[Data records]
═══

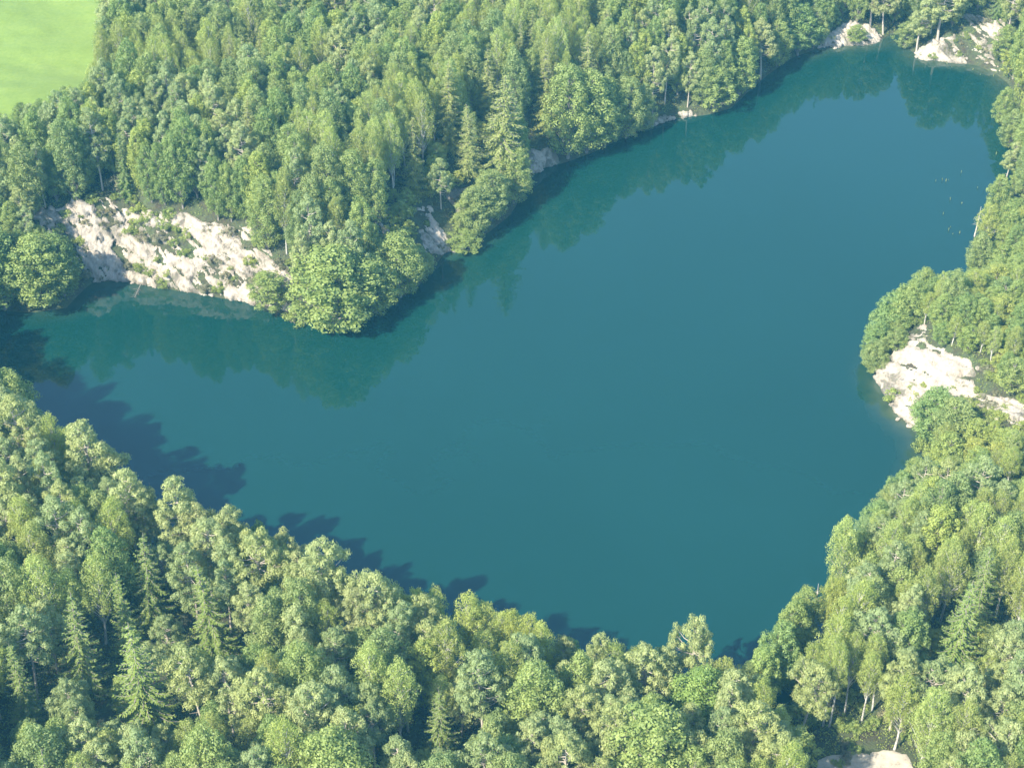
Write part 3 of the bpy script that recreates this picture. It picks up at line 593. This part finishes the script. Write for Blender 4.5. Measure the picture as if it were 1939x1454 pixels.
for phase, kk in ((0, .60), (1, .60)):
    for i in order:
        x, y = float(cxs[i]), float(cys[i]); px, py = float(ap[i]), float(bp[i])
        u = rr_.random(); kd = zone(px, py, x, y, float(nz[i]), u) if phase == 0 else Yo
        if kd == P_ and (px < -10 or px > W0+10 or py > H0+10 or py < -10): kd = (Br, Oa, La, Sp)[i % 4]
        lo, hi, r0, r1 = SIZE[kd]; f = rr_.random(); h = lo+(hi-lo)*f; r = r0+(r1-r0)*(.6*f+.4*rr_.random())
        if px < 190 and 330 < py < 440: h *= .62; r *= .85
        if py < 620: r *= .87
        young = px > 1600 and 280 < py < 880
        if young and phase == 0:
            if u < .6: kd = Yo; h = 3.6+3*f; r = 1.6+.8*f
            else: h *= .46; r *= .68
        elif px > 1500 and 860 <= py < 1150: h *= .85; r *= .9
        if phase == 1 and not (cd_[i] < 14 and rr_.random() < .6 or rr_.random() < .05): continue
        if not clear_of(x, y, r, kk-(.04 if phase or young else 0)): continue
        fb = proj(x, y, float(cg[i])+.3)
        if any(inpoly(np.array([fb[0]]), np.array([fb[1]]), P[0])[0] for P in ROCKS): continue
        fit = False
        for s in ((1, .85, .7) if phase == 0 else (1, .75, .5)):
            if phase == 0 and cd_[i] < 1.5*s: continue
            if hides(x, y, h*s, r*(.4+.6*s), CBASE[kd]): continue
            if not blocked(x, y, h*s, r*(.4+.6*s), CBASE[kd], OPEN)[0]: fit = True; break
        if not fit: continue
        tree(kd, x, y, h*s, r*(.4+.6*s)); reg(TREES[-1])
# scrub on the rock faces and banks
def scrub(poly, n, s0, s1, dry):
    xa = [p[0] for p in poly]; ya = [p[1] for p in poly]; k = 0; tries = 0
    while k < n and tries < 4000:
        tries += 1; a = rr_.uniform(min(xa), max(xa)); b = rr_.uniform(min(ya), max(ya))
        if not inpoly(np.array([a]), np.array([b]), poly)[0]: continue
        if fbm(np.array([a/34.]), np.array([b/34.]), 2, 77)[0] < -.08: continue
        x, y = march(a, b, 0.); r = rr_.uniform(s0, s1)
        if not clear_of(x, y, r, .5): continue
        tree('bush', x, y, r*rr_.uniform(1.0, 1.7), r, var=(2 if rr_.random() < dry else rr_.choice((0, 1, 3)))); reg(TREES[-1]); k += 1
scrub(ROCKS[0][0], 75, .6, 1.7, .45)
scrub([(60,372),(120,352),(215,338),(330,362),(430,385),(560,410),(570,450),(520,440),(480,420),(350,398),(250,392),(215,360),(160,370),(60,400)], 60, 1.0, 2.2, .2)
scrub([(1790,610),(1850,640),(1870,720),(1930,735),(1939,680),(1850,600)], 30, .9, 1.8, .1)
scrub([(1700,700),(1850,740),(1939,770),(1939,810),(1790,790),(1740,815),(1680,745)], 26, .4, 1.0, .3)
scrub(ROCKS[2][0], 5, .5, 1.0, .4); scrub(ROCKS[3][0], 16, .5, 1.3, .5)
scrub(ROCKS[4][0], 3, .5, .9, .5); scrub(ROCKS[5][0], 6, .5, 1.2, .7)
scrub([(500,440),(560,430),(700,400),(780,400),(720,520),(600,520),(560,560)], 36, .8, 2.0, .25)
scrub([(1850,740),(1950,750),(1950,850),(1800,880),(1760,860),(1800,800)], 26, .8, 1.6, .2)
scrub([(1440,1270),(1750,1270),(1760,1385),(1560,1385),(1500,1375)], 34, 1.0, 2.4, .1)
scrub([(1560,1400),(1640,1398),(1600,1454),(1550,1454)], 8, .4, 1.0, .5)
scrub([(1560,1370),(1700,1365),(1760,1400),(1720,1400),(1640,1380),(1575,1395)], 14, .8, 1.6, .3)

# ------------------------------------------------------------------ labels
ANCH = [('the green field', 165, 120), ('the field corner', 70, 205), ('the left end of the pale cliff', 130, 400), ('the top of the pale cliff', 300, 400), ('the right end of the pale cliff', 540, 500), ('the widest round shore tree', 632, 560),
 ('the two small bare rock patches', 775, 430), ('the giant feathery larch', 950, 240), ('the yellowish pointed larch', 1118, 95), ('the tall broad far shore tree', 1110, 230), ('the small rocky ledge', 1275, 215), ('the upper rock outcrop', 1610, 62), ('the dark inlet', 1695, 60),
 ('the upper right rocky shore', 1830, 90), ('the dead conifer in the water', 1858, 425), ('the top of the right headland', 1760, 560), ('the white headland rock', 1790, 720), ('the muddy shallows', 1740, 860), ('the tall pale poplar', 1615, 1030), ('the bare patch on the right slope', 1690, 1055),
 ('the pale spruce on the right slope', 1840, 1130), ('the sandy clearing', 1650, 1420), ('the grey snag', 1548, 1130), ('the crooked leaning pine', 1310, 1230), ('the big yellow tree at the lower edge', 1235, 1380), ('the small bright green shore tree', 1082, 1225), ('the broad pale birch', 885, 1170),
 ('the small green spruce', 830, 1320), ('the tall light near shore pine', 600, 1085), ('the star shaped spruce', 385, 1100), ('the largest spruce', 265, 1270), ('the small pointed shore spruce', 288, 935), ('the widest near shore pine', 160, 860), ('the spreading spruce', 125, 1165), ('the lower left picture corner', 20, 1430),
 ('the yellow tree at the lower edge', 620, 1420), ('the upper middle picture edge', 700, 20), ('the upper edge beside the field', 330, 30), ('the upper edge above the shaded shore', 1350, 20)]
ORD = ['nearest', 'second', 'third', 'fourth', 'fifth', 'sixth', 'seventh', 'eighth', 'ninth', 'tenth', 'eleventh', 'twelfth', 'thirteenth', 'fourteenth', 'fifteenth', 'sixteenth', 'seventeenth', 'eighteenth', 'nineteenth', 'twentieth', 'twenty first', 'twenty second', 'twenty third', 'twenty fourth']
CAT = {P_: 'pine tree', Bi: 'birch tree', Br: 'broadleaf tree', Oa: 'broadleaf tree', Sp: 'spruce tree', La: 'larch tree', Yo: 'young tree', 'bush': 'bush', 'dead_tree': 'dead tree'}
NOUN = {P_: 'pine', Bi: 'birch', Br: 'broadleaf', Oa: 'leafy tree', Sp: 'spruce', La: 'larch', Yo: 'young tree', 'bush': 'bush', 'dead_tree': 'dead tree'}
TINTS = {P_: [((1.02,1.05,.95), 'olive'), ((.86,.98,1.02), 'blue green'), ((1.08,1.13,1.16), 'pale grey green'), ((.8,.9,.88), 'deep green')],
 Bi: [((.97,1.02,.98), 'yellow green'), ((.9,.92,.95), 'olive'), ((1.02,1.09,1.2), 'pale green')],
 Br: [((1,1,1), 'mid green'), ((.82,.88,.9), 'dark green'), ((1.2,1.12,.95), 'light green')],
 Oa: [((.98,.97,.98), 'fresh green'), ((1.03,1.04,.95), 'yellow green'), ((.85,.90,.95), 'mid green')],
 Sp: [((.95,1,.9), 'green'), ((.8,.9,.9), 'dark green')], La: [((1.05,1.05,.95), 'pale yellowish'), ((.9,.95,.85), 'light green')],
 Yo: [((1,1,.95), 'bright green'), ((.85,.92,.95), 'mid green'), ((1.12,1.08,1.0), 'light green')],
 'bush': [((1,1,1), 'green'), ((1.15,1.1,1.0), 'light green'), ((.9,.9,.85), 'dull green')], 'dead_tree': [((1,1,1), 'grey')]}
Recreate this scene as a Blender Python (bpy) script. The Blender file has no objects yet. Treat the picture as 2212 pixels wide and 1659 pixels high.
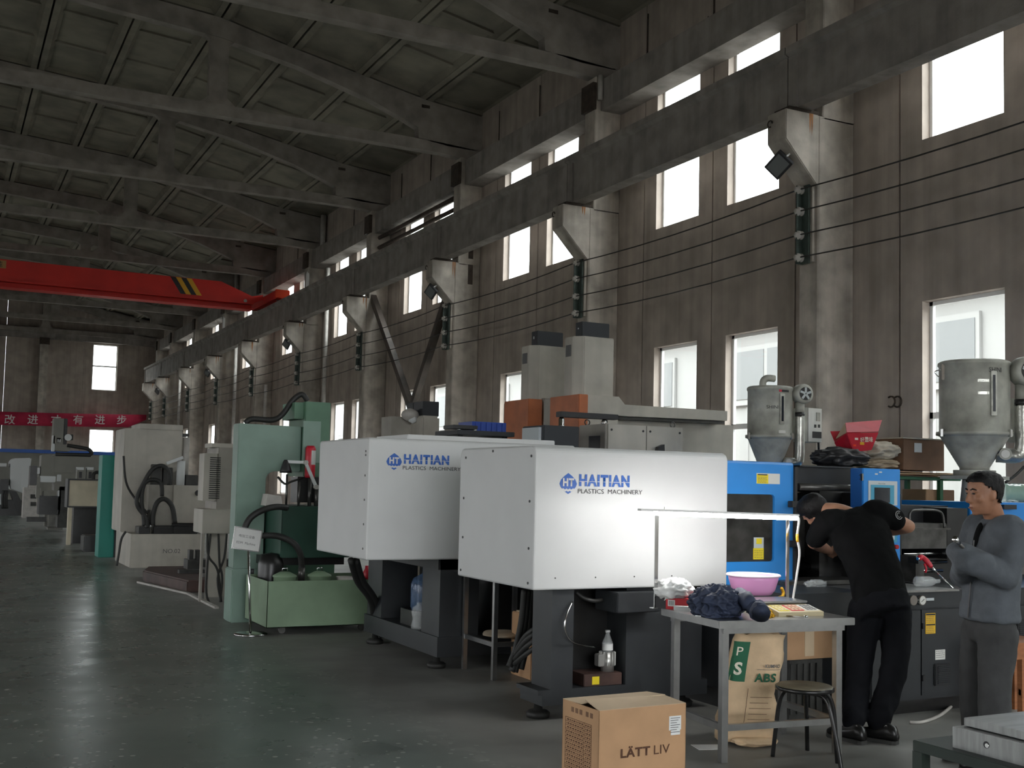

═══

• _SHORT TASK_:
Write out the entries above word for word. Do not include the pictures.

• _EXERCISE OUTPUT_:
Write part 3 of the bpy script that recreates this picture. It picks up at line 593. This part finishes the script. Write for Blender 4.5. Measure the picture as if it were 1939x1454 pixels.
for phase, kk in ((0, .60), (1, .60)):
    for i in order:
        x, y = float(cxs[i]), float(cys[i]); px, py = float(ap[i]), float(bp[i])
        u = rr_.random(); kd = zone(px, py, x, y, float(nz[i]), u) if phase == 0 else Yo
        if kd == P_ and (px < -10 or px > W0+10 or py > H0+10 or py < -10): kd = (Br, Oa, La, Sp)[i % 4]
        lo, hi, r0, r1 = SIZE[kd]; f = rr_.random(); h = lo+(hi-lo)*f; r = r0+(r1-r0)*(.6*f+.4*rr_.random())
        if px < 190 and 330 < py < 440: h *= .62; r *= .85
        if py < 620: r *= .87
        young = px > 1600 and 280 < py < 880
        if young and phase == 0:
            if u < .6: kd = Yo; h = 3.6+3*f; r = 1.6+.8*f
            else: h *= .46; r *= .68
        elif px > 1500 and 860 <= py < 1150: h *= .85; r *= .9
        if phase == 1 and not (cd_[i] < 14 and rr_.random() < .6 or rr_.random() < .05): continue
        if not clear_of(x, y, r, kk-(.04 if phase or young else 0)): continue
        fb = proj(x, y, float(cg[i])+.3)
        if any(inpoly(np.array([fb[0]]), np.array([fb[1]]), P[0])[0] for P in ROCKS): continue
        fit = False
        for s in ((1, .85, .7) if phase == 0 else (1, .75, .5)):
            if phase == 0 and cd_[i] < 1.5*s: continue
            if hides(x, y, h*s, r*(.4+.6*s), CBASE[kd]): continue
            if not blocked(x, y, h*s, r*(.4+.6*s), CBASE[kd], OPEN)[0]: fit = True; break
        if not fit: continue
        tree(kd, x, y, h*s, r*(.4+.6*s)); reg(TREES[-1])
# scrub on the rock faces and banks
def scrub(poly, n, s0, s1, dry):
    xa = [p[0] for p in poly]; ya = [p[1] for p in poly]; k = 0; tries = 0
    while k < n and tries < 4000:
        tries += 1; a = rr_.uniform(min(xa), max(xa)); b = rr_.uniform(min(ya), max(ya))
        if not inpoly(np.array([a]), np.array([b]), poly)[0]: continue
        if fbm(np.array([a/34.]), np.array([b/34.]), 2, 77)[0] < -.08: continue
        x, y = march(a, b, 0.); r = rr_.uniform(s0, s1)
        if not clear_of(x, y, r, .5): continue
        tree('bush', x, y, r*rr_.uniform(1.0, 1.7), r, var=(2 if rr_.random() < dry else rr_.choice((0, 1, 3)))); reg(TREES[-1]); k += 1
scrub(ROCKS[0][0], 75, .6, 1.7, .45)
scrub([(60,372),(120,352),(215,338),(330,362),(430,385),(560,410),(570,450),(520,440),(480,420),(350,398),(250,392),(215,360),(160,370),(60,400)], 60, 1.0, 2.2, .2)
scrub([(1790,610),(1850,640),(1870,720),(1930,735),(1939,680),(1850,600)], 30, .9, 1.8, .1)
scrub([(1700,700),(1850,740),(1939,770),(1939,810),(1790,790),(1740,815),(1680,745)], 26, .4, 1.0, .3)
scrub(ROCKS[2][0], 5, .5, 1.0, .4); scrub(ROCKS[3][0], 16, .5, 1.3, .5)
scrub(ROCKS[4][0], 3, .5, .9, .5); scrub(ROCKS[5][0], 6, .5, 1.2, .7)
scrub([(500,440),(560,430),(700,400),(780,400),(720,520),(600,520),(560,560)], 36, .8, 2.0, .25)
scrub([(1850,740),(1950,750),(1950,850),(1800,880),(1760,860),(1800,800)], 26, .8, 1.6, .2)
scrub([(1440,1270),(1750,1270),(1760,1385),(1560,1385),(1500,1375)], 34, 1.0, 2.4, .1)
scrub([(1560,1400),(1640,1398),(1600,1454),(1550,1454)], 8, .4, 1.0, .5)
scrub([(1560,1370),(1700,1365),(1760,1400),(1720,1400),(1640,1380),(1575,1395)], 14, .8, 1.6, .3)

# ------------------------------------------------------------------ labels
ANCH = [('the green field', 165, 120), ('the field corner', 70, 205), ('the left end of the pale cliff', 130, 400), ('the top of the pale cliff', 300, 400), ('the right end of the pale cliff', 540, 500), ('the widest round shore tree', 632, 560),
 ('the two small bare rock patches', 775, 430), ('the giant feathery larch', 950, 240), ('the yellowish pointed larch', 1118, 95), ('the tall broad far shore tree', 1110, 230), ('the small rocky ledge', 1275, 215), ('the upper rock outcrop', 1610, 62), ('the dark inlet', 1695, 60),
 ('the upper right rocky shore', 1830, 90), ('the dead conifer in the water', 1858, 425), ('the top of the right headland', 1760, 560), ('the white headland rock', 1790, 720), ('the muddy shallows', 1740, 860), ('the tall pale poplar', 1615, 1030), ('the bare patch on the right slope', 1690, 1055),
 ('the pale spruce on the right slope', 1840, 1130), ('the sandy clearing', 1650, 1420), ('the grey snag', 1548, 1130), ('the crooked leaning pine', 1310, 1230), ('the big yellow tree at the lower edge', 1235, 1380), ('the small bright green shore tree', 1082, 1225), ('the broad pale birch', 885, 1170),
 ('the small green spruce', 830, 1320), ('the tall light near shore pine', 600, 1085), ('the star shaped spruce', 385, 1100), ('the largest spruce', 265, 1270), ('the small pointed shore spruce', 288, 935), ('the widest near shore pine', 160, 860), ('the spreading spruce', 125, 1165), ('the lower left picture corner', 20, 1430),
 ('the yellow tree at the lower edge', 620, 1420), ('the upper middle picture edge', 700, 20), ('the upper edge beside the field', 330, 30), ('the upper edge above the shaded shore', 1350, 20)]
ORD = ['nearest', 'second', 'third', 'fourth', 'fifth', 'sixth', 'seventh', 'eighth', 'ninth', 'tenth', 'eleventh', 'twelfth', 'thirteenth', 'fourteenth', 'fifteenth', 'sixteenth', 'seventeenth', 'eighteenth', 'nineteenth', 'twentieth', 'twenty first', 'twenty second', 'twenty third', 'twenty fourth']
CAT = {P_: 'pine tree', Bi: 'birch tree', Br: 'broadleaf tree', Oa: 'broadleaf tree', Sp: 'spruce tree', La: 'larch tree', Yo: 'young tree', 'bush': 'bush', 'dead_tree': 'dead tree'}
NOUN = {P_: 'pine', Bi: 'birch', Br: 'broadleaf', Oa: 'leafy tree', Sp: 'spruce', La: 'larch', Yo: 'young tree', 'bush': 'bush', 'dead_tree': 'dead tree'}
TINTS = {P_: [((1.02,1.05,.95), 'olive'), ((.86,.98,1.02), 'blue green'), ((1.08,1.13,1.16), 'pale grey green'), ((.8,.9,.88), 'deep green')],
 Bi: [((.97,1.02,.98), 'yellow green'), ((.9,.92,.95), 'olive'), ((1.02,1.09,1.2), 'pale green')],
 Br: [((1,1,1), 'mid green'), ((.82,.88,.9), 'dark green'), ((1.2,1.12,.95), 'light green')],
 Oa: [((.98,.97,.98), 'fresh green'), ((1.03,1.04,.95), 'yellow green'), ((.85,.90,.95), 'mid green')],
 Sp: [((.95,1,.9), 'green'), ((.8,.9,.9), 'dark green')], La: [((1.05,1.05,.95), 'pale yellowish'), ((.9,.95,.85), 'light green')],
 Yo: [((1,1,.95), 'bright green'), ((.85,.92,.95), 'mid green'), ((1.12,1.08,1.0), 'light green')],
 'bush': [((1,1,1), 'green'), ((1.15,1.1,1.0), 'light green'), ((.9,.9,.85), 'dull green')], 'dead_tree': [((1,1,1), 'grey')]}
Recreate this scene as a Blender Python (bpy) script. The Blender file has no objects yet. Treat the picture as 2212 pixels wide and 1659 pixels high.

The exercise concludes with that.